**Set problem**
Leaving out every picture, copy the lines of the data exactly, from the first through the line containing "seats beside the".

**Available data**
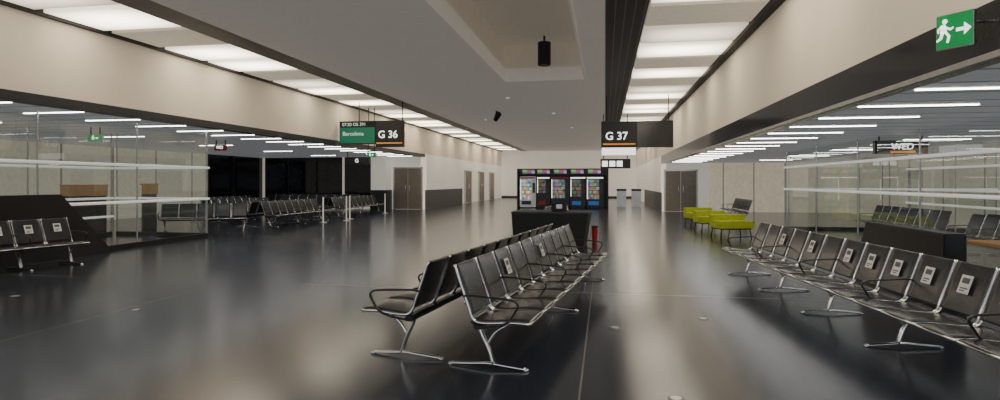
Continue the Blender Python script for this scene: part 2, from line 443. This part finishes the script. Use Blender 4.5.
bench(-15.35, 20.6, 0, -1, 8, LB, GL)
bench(-17.6, 24.0, 0, 1, 8, LB, GL)
bench(-18.9, 31.2, 90, 1, 11, LB, GL)
bench(-16.6, 28.6, 90, 1, 6, LB, GL)
bench(-11.6, 24.6, 0, 1, 10, LB, GL)
bench(-12.35, 24.6, 0, -1, 10, LB, GL)
bench(-1.1, 16.4, 4, 1, 4, "dark seats beyond the black cabinet", "dark seats beyond the cabinet")
bench(-1.8, 16.4, 4, -1, 4, "dark seats beyond the black cabinet", "dark seats beyond the cabinet")
GR = "rows of seats behind the glass"
LR = "black beam seating behind the glass partition"
bench(4.9, 2.6, 0, 1, 8, LR, GR)
bench(7.6, 10.5, 0, -1, 8, LR, GR)
bench(8.3, 10.5, 0, 1, 8, LR, GR)
bench(7.8, 15.6, 0, -1, 8, LR, GR)
bench(10.4, 10.5, 0, -1, 8, LR, GR)
bench(5.3, 24.0, 0, -1, 6, "dark seats beside the lime lounge chairs", GR)

# ------------------------------------------------------------------ black furniture
def prism(name, prof, x0, x1, m, **kw):
    bm = bmesh.new(); cy = sum(p[0] for p in prof)/len(prof); cx = (x0+x1)/2
    A = [bm.verts.new((x0-cx, y-cy, z)) for y, z in prof]; B = [bm.verts.new((x1-cx, y-cy, z)) for y, z in prof]
    bm.faces.new(A); bm.faces.new(B[::-1]); n = len(prof)
    for i in range(n): bm.faces.new([A[i], B[i], B[(i+1)%n], A[(i+1)%n]])
    bmesh.ops.bevel(bm, geom=bm.edges[:], offset=.012, segments=2, affect='EDGES')
    return setp(link(bpy.data.objects.new(name, me_from_bm(bm, name, m)), None, (cx, cy, 0)), **kw)
prism("balustrade_panel", [(4.5, 0), (11.7, 0), (10.4, 1.30), (4.5, 1.30)], -10.98, -10.80, M['black'],
      label="black sloping balustrade panel beside the glass partition", category="balustrade")
prism("low_screen", [(8.0, 0), (10.7, 0), (10.2, .93), (8.0, .93)], 4.0, 4.25, M['black'],
      label="black low screen with sloping end behind the seats", category="screen")
e = empty("service_cabinet", (-1.2, 14.6, 0), math.radians(-4), label="black service cabinet with overhanging top at the bench end", category="cabinet")
def frustum(name, a, b2, m, parent):
    bm = bmesh.new()
    lo = [bm.verts.new(p) for p in [(a[0], a[2], a[4]), (a[1], a[2], a[4]), (a[1], a[3], a[4]), (a[0], a[3], a[4])]]
    hi = [bm.verts.new(p) for p in [(b2[0], b2[2], b2[4]), (b2[1], b2[2], b2[4]), (b2[1], b2[3], b2[4]), (b2[0], b2[3], b2[4])]]
    bm.faces.new(lo[::-1]); bm.faces.new(hi)
    for i in range(4): bm.faces.new([lo[i], lo[(i+1)%4], hi[(i+1)%4], hi[i]])
    return link(bpy.data.objects.new(name, me_from_bm(bm, name, m)), parent)
frustum("cabinet_body", (-.95, .72, -.35, .45, 0), (-.99, .84, -.42, .5, .80), M['blackmat'], e)
box("cabinet_top", -1.0, .86, -.44, .52, .80, .84, M['black'], e, .008)
e = empty("charging_station", (-1.1, 14.6, .84), .1, label="small black charging station standing on the cabinet", category="charging station")
box("station_body", -.18, .18, -.10, .10, 0, .22, M['blackmat'], e, .02)
box("station_screen", -.07, .07, -.108, -.10, .07, .17, M['steel'], e)
e = empty("waste_bin", (-.26, 15.4, 0), label="small red bin standing beside the black cabinet", category="bin")
link(bpy.data.objects.new("bin_body", cyl_me("bin_body", .06, .40, M['red'], 20, .08)), e)
link(bpy.data.objects.new("bin_lid", cyl_me("bin_lid", .085, .04, M['blackmat'], 20)), e, (0, 0, .40))

def lounge(x, y, r, lab):
    e = empty("lounge_chair", (x, y, 0), r, label=lab, category="lounge chair", group="lime lounge chairs by the glass")
    box("seat_cushion", -.48, .48, -.36, .36, .26, .46, M['lime'], e, .015)
    box("backrest", -.48, .48, .10, .37, .44, .62, M['lime'], e, .015)
    for sx in (-.4, .4):
        for sy in (-.28, .28):
            link(bpy.data.objects.new("leg", tube_me("leg", [[(sx, sy, .27), (sx*1.1, sy*1.15, 0.0)]], .016, M['blackmat'])), e)
    link(bpy.data.objects.new("seat_frame", box_me("seat_frame", [(-.44, .44, -.31, .31, .23, .265)], M['blackmat'])), e)
lounge(3.50, 17.8, .25, "lime green leather lounge chair at the end of the seat row")
lounge(3.35, 20.0, .2, "lime green leather lounge chair in the lounge group")
lounge(3.35, 22.4, .2, "lime green leather lounge chair in the lounge group")

# ------------------------------------------------------------------ glass partitions
def partition(x, y0, y1, zt, rails, lab, step=2.6, rail_x=.06):
    e = empty("glass_partition", (x, y0, 0), 0, label=lab, category="glass partition")
    L = y1-y0; n = max(1, round(L/step)); s = L/n
    pm = box_me("post", [(-.012, .012, -.015, .015, 0, zt)], M['steel'])
    bm = bmesh.new(); bm.faces.new([bm.verts.new(p) for p in ((0, .02, .1), (0, s-.02, .1), (0, s-.02, zt-.02), (0, .02, zt-.02))])
    gm = me_from_bm(bm, "glass_pane", M['glass'])
    for i in range(n+1): link(bpy.data.objects.new("post", pm), e, (0, i*s, 0))
    for i in range(n): link(bpy.data.objects.new("glass_pane", gm), e, (0, i*s, 0))
    link(bpy.data.objects.new("base_channel", box_me("base_channel", [(-.04, .04, 0, L, 0, .1)], M['blackmat'])), e)
    for z in rails:
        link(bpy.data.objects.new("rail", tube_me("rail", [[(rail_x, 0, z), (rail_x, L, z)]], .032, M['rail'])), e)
    return e
partition(-11.1, 5.0, 15.3, ZL, (1.95, 1.08), "clear glass partition with white rails and steel posts")
partition(-14.2, 5.0, 15.3, ZL, (1.95, 1.08, .55), "clear glass partition deeper in the bay with white rails", rail_x=.06)
partition(5.8, 4.0, 20.8, ZR, (2.02, 1.32), "tall clear glass partition with white rails beside the seats", rail_x=-.06)
partition(9.4, 8.0, 20.8, ZR, (1.95, 1.32, .9), "clear glass partition deeper in the bay with pale rails", rail_x=-.06)
def cross_partition(x0, x1, y, zt, lab):
    e = partition(0, 0, x1-x0, zt, (1.95, 1.08) if zt > 2.6 else (1.32,), lab)
    e.location = (x0, y, 0); e.rotation_euler = (0, 0, -math.pi/2)
cross_partition(-14.1, -11.2, 15.4, ZL, "clear glass partition return closing the bay")
cross_partition(5.9, 11.9, 20.9, ZR, "clear glass partition return behind the seats")
def counter(x, y, r, w, lab, h=1.14):
    e = empty("wooden_counter", (x, y, 0), r, label=lab, category="counter")
    box("counter_body", -w/2+.05, w/2-.05, -.25, .25, 0, h-.14, M['blackmat'], e, .01)
    box("counter_front", -w/2+.02, w/2-.02, -.3, -.25, h-.30, h, M['wood'], e, .005)
    box("counter_top", -w/2, w/2, -.34, .3, h, h+.05, M['wood'], e, .008)
counter(-16.0, 16.2, .78, 1.25, "orange beech boarding counter behind the glass", 1.42)
counter(-14.9, 17.6, .78, .5, "narrow orange beech desk behind the glass", 1.45)
e = empty("side_table", (5.15, 8.75, 0), 0, label="small side table with orange beech top beside the black screen", category="table")
box("table_top", -.30, .30, -.45, .45, .72, .76, M['wood'], e, .01)
link(bpy.data.objects.new("table_column", cyl_me("table_column", .04, .70, M['blackmat'])), e, (0, 0, .02))
link(bpy.data.objects.new("table_base", cyl_me("table_base", .26, .02, M['blackmat'])), e)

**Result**
Continue the Blender Python script for this scene: part 2, from line 443. This part finishes the script. Use Blender 4.5.
bench(-15.35, 20.6, 0, -1, 8, LB, GL)
bench(-17.6, 24.0, 0, 1, 8, LB, GL)
bench(-18.9, 31.2, 90, 1, 11, LB, GL)
bench(-16.6, 28.6, 90, 1, 6, LB, GL)
bench(-11.6, 24.6, 0, 1, 10, LB, GL)
bench(-12.35, 24.6, 0, -1, 10, LB, GL)
bench(-1.1, 16.4, 4, 1, 4, "dark seats beyond the black cabinet", "dark seats beyond the cabinet")
bench(-1.8, 16.4, 4, -1, 4, "dark seats beyond the black cabinet", "dark seats beyond the cabinet")
GR = "rows of seats behind the glass"
LR = "black beam seating behind the glass partition"
bench(4.9, 2.6, 0, 1, 8, LR, GR)
bench(7.6, 10.5, 0, -1, 8, LR, GR)
bench(8.3, 10.5, 0, 1, 8, LR, GR)
bench(7.8, 15.6, 0, -1, 8, LR, GR)
bench(10.4, 10.5, 0, -1, 8, LR, GR)
bench(5.3, 24.0, 0, -1, 6, "dark seats beside the lime lounge chairs", GR)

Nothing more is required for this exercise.